Digital Ecosystems and Cultural Drift
The digital dimension adds another layer. AI tools, data platforms and learning systems alter information flow within a school. In systems theory, information flow is a powerful leverage point. If digital systems create transparency, timely feedback and dialogue, they strengthen the ecosystem. If they amplify surveillance and comparison, they introduce anxiety into the climate. Technology is not neutral. It reshapes the ecology of trust.

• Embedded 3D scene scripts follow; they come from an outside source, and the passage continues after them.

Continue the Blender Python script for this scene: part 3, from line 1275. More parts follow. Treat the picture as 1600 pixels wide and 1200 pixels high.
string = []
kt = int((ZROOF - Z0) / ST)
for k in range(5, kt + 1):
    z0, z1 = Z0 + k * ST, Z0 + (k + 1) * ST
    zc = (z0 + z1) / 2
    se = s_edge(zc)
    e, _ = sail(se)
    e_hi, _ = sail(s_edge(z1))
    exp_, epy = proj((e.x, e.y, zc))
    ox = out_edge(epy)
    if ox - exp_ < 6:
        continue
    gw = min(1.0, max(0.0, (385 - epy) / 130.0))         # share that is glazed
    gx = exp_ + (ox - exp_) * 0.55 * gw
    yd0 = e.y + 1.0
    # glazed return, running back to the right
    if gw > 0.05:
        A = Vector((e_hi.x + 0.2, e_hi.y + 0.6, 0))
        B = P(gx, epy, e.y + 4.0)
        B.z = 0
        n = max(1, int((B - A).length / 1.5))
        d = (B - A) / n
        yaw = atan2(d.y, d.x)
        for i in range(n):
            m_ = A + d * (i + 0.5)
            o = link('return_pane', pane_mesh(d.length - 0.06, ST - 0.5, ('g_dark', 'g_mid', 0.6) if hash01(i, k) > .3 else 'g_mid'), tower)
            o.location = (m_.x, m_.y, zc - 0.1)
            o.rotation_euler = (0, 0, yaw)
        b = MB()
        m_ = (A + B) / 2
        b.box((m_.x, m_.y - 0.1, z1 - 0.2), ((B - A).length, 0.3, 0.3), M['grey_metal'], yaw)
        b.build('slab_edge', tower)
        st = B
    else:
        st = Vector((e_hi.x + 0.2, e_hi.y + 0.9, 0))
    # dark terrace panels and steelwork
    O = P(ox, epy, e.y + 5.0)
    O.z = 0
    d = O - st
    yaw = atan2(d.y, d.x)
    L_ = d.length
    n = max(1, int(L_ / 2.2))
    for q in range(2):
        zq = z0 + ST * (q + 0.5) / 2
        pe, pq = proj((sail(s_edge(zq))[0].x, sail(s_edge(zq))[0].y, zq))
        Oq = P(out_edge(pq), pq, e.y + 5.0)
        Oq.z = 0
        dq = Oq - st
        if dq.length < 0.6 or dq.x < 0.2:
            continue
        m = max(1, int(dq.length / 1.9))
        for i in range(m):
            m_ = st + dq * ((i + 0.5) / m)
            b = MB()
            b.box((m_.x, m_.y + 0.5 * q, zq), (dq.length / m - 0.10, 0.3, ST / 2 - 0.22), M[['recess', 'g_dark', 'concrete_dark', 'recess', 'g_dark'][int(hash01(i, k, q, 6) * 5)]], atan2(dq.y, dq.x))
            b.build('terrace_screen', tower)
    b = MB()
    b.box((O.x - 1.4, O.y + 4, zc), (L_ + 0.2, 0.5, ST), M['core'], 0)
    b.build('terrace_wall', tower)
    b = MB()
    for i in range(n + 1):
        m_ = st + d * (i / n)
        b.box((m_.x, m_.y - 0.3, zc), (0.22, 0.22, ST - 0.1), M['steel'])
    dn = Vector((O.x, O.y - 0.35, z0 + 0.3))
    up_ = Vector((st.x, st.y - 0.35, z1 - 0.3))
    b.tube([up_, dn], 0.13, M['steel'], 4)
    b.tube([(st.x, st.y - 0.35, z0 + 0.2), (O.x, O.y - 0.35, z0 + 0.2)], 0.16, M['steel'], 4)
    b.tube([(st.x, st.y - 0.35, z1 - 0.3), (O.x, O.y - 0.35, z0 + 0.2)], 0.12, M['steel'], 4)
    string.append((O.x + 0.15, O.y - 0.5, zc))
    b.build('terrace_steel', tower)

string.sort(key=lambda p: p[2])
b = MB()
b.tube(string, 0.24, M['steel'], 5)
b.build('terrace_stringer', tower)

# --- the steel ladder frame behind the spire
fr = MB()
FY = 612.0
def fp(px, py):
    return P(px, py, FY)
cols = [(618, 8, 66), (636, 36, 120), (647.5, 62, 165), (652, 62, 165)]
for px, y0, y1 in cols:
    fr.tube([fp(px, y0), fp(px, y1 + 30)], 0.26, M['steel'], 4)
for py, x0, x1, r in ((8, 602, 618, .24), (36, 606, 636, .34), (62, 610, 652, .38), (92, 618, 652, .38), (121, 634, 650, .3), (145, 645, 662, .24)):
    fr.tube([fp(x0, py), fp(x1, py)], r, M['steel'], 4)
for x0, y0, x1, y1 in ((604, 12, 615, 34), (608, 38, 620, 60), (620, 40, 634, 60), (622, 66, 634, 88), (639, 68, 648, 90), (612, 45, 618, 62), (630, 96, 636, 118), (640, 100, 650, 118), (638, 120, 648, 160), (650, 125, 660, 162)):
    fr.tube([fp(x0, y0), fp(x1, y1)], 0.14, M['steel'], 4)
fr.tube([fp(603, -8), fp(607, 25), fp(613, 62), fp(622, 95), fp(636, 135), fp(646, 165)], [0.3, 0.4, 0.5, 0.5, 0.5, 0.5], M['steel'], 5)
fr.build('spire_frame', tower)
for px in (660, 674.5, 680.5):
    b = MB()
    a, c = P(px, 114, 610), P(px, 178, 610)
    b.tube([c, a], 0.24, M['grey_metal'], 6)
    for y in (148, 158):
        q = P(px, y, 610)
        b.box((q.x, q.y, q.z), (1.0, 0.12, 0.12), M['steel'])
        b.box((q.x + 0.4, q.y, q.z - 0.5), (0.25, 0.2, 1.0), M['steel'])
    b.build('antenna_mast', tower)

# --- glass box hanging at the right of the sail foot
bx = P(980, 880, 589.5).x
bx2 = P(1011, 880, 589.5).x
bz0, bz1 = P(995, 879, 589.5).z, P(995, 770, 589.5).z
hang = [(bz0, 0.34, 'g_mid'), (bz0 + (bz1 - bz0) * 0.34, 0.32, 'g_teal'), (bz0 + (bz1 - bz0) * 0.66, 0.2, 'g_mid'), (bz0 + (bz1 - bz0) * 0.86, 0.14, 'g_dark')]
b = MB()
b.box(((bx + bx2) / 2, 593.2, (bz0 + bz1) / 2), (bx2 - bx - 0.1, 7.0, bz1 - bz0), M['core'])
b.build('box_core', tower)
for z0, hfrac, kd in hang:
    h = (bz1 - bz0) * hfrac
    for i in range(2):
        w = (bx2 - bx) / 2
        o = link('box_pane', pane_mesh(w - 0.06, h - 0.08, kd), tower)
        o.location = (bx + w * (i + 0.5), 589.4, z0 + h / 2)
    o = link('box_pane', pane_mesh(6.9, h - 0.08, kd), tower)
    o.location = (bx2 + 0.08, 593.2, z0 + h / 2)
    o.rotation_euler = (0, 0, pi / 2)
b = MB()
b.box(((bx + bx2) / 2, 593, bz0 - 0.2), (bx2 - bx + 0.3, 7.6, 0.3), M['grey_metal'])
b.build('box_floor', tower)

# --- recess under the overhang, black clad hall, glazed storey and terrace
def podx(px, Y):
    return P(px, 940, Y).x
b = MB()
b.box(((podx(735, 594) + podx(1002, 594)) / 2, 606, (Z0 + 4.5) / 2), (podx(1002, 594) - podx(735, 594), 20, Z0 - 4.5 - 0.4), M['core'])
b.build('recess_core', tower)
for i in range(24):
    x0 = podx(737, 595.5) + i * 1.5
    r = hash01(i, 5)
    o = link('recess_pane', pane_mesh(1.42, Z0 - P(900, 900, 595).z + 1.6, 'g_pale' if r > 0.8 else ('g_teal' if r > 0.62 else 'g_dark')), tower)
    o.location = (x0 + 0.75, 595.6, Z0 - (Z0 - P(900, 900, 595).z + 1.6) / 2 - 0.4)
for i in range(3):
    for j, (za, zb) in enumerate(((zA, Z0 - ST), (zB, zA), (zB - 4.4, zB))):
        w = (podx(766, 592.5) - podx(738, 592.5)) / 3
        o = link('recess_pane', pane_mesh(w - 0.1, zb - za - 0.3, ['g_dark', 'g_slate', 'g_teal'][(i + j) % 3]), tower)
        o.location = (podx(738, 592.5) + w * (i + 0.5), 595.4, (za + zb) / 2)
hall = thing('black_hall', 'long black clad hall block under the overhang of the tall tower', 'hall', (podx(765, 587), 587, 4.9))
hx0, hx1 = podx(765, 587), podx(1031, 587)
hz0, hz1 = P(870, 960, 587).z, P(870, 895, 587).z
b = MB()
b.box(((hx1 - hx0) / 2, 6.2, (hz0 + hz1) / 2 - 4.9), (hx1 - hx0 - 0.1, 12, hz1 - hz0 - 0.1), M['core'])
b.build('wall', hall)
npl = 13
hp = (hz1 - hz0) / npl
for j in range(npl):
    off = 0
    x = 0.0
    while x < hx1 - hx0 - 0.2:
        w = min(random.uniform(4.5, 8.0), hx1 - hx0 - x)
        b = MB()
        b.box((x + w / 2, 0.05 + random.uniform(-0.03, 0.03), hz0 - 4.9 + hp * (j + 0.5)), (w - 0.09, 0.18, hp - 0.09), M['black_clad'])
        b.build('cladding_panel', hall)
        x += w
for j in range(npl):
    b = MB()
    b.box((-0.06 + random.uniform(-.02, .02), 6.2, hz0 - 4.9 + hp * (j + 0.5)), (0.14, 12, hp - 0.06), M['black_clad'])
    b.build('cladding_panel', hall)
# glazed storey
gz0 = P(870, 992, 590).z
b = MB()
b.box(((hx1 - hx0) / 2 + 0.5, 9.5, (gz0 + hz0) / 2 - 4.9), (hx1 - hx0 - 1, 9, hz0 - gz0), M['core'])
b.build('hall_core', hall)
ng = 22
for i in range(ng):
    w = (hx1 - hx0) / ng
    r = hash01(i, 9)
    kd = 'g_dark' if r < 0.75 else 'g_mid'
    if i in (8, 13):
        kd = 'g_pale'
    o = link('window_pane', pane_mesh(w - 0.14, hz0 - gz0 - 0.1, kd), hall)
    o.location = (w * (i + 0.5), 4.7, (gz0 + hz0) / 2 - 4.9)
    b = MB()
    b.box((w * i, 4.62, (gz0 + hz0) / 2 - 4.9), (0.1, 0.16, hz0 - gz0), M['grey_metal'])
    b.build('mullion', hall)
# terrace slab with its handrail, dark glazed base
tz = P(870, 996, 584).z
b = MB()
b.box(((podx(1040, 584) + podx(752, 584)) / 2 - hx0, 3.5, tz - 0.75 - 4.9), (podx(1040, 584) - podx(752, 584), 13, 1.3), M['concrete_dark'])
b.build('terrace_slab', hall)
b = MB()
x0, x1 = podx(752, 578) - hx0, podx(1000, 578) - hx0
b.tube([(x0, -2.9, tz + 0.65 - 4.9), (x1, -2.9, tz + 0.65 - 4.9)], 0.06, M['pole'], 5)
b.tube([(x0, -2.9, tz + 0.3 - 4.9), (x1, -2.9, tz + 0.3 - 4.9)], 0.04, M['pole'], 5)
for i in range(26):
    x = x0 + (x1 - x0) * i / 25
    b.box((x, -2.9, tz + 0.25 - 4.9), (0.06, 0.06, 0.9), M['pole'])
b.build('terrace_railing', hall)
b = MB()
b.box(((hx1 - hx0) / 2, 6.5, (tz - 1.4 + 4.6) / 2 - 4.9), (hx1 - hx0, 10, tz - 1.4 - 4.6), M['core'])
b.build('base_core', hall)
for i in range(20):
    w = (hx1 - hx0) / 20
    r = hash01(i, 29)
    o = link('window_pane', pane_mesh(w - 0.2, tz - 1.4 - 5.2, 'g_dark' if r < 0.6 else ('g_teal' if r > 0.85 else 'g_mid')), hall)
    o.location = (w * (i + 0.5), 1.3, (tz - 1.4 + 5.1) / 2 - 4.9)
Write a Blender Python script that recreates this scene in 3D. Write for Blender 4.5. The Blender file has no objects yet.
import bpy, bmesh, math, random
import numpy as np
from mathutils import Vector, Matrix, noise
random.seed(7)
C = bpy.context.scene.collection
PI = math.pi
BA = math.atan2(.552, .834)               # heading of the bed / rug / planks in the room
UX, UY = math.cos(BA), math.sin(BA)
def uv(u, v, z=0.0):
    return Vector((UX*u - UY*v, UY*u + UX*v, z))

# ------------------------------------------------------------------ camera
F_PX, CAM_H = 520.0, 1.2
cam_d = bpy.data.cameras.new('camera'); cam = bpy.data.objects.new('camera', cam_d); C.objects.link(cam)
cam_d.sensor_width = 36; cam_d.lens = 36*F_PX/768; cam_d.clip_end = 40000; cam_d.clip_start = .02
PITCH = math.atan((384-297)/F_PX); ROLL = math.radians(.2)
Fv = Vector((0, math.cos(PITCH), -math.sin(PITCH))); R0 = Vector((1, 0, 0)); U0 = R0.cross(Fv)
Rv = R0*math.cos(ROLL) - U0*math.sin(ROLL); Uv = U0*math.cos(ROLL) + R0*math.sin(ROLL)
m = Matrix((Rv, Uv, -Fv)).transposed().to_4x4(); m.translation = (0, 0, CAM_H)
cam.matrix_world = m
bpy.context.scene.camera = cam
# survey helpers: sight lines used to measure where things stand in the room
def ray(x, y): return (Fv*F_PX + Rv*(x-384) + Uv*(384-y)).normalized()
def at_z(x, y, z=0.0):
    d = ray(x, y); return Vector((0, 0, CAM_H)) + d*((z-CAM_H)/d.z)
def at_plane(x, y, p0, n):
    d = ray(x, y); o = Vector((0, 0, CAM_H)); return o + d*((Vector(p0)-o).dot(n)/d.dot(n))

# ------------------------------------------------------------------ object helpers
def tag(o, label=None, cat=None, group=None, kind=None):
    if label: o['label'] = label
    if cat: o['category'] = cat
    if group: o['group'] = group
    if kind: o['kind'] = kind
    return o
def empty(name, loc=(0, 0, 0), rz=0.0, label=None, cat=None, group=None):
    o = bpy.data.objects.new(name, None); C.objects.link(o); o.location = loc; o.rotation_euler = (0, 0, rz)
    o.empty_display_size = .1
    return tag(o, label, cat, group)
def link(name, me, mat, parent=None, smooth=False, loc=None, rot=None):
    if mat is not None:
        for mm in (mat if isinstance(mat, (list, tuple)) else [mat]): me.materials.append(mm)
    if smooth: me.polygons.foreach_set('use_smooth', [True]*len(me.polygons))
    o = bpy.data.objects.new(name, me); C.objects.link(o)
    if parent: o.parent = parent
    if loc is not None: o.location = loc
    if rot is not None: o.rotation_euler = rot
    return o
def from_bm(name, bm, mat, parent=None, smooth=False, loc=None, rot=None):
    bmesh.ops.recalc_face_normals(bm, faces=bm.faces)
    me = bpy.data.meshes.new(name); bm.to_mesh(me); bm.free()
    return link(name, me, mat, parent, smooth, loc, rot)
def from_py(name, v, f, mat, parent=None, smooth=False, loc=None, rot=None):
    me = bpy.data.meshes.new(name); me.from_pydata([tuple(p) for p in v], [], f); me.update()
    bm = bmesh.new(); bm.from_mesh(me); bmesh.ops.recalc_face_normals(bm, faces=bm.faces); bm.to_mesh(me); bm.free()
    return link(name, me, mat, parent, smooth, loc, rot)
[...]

From Control to Cultivation
The ecosystem metaphor demands humility. Ecosystems cannot be controlled. They can be cultivated. This reframes leadership. The leader is not a mechanic fixing parts. The leader is a climate shaper, a gardener, an architect of conditions. It requires coherence. Every initiative must be examined for ecological impact. Does this enrich the soil or deplete it? Does this increase trust or drain it? Does this align with our underlying paradigm or undermine it? It also requires courage. In ecosystems, decay is not failure. It is renewal. Some practices need composting. Some traditions need pruning. Cultural evolution is not tidy. But stagnation is far more dangerous.
Why This Matters Now
We are leading schools in an era of rapid technological change, rising mental health pressures and increasing complexity. Mechanistic metaphors are starting to look outdated.
If we want sustainable, adaptive, flourishing cultures, we need ecological thinking. We need to examine structures, feedback loops and assumptions. We need to move beyond installing programmes and towards cultivating conditions. Culture is not something we implement. It is something that emerges from the system we design. Forests outlast factories, and perhaps it is time we started leading accordingly.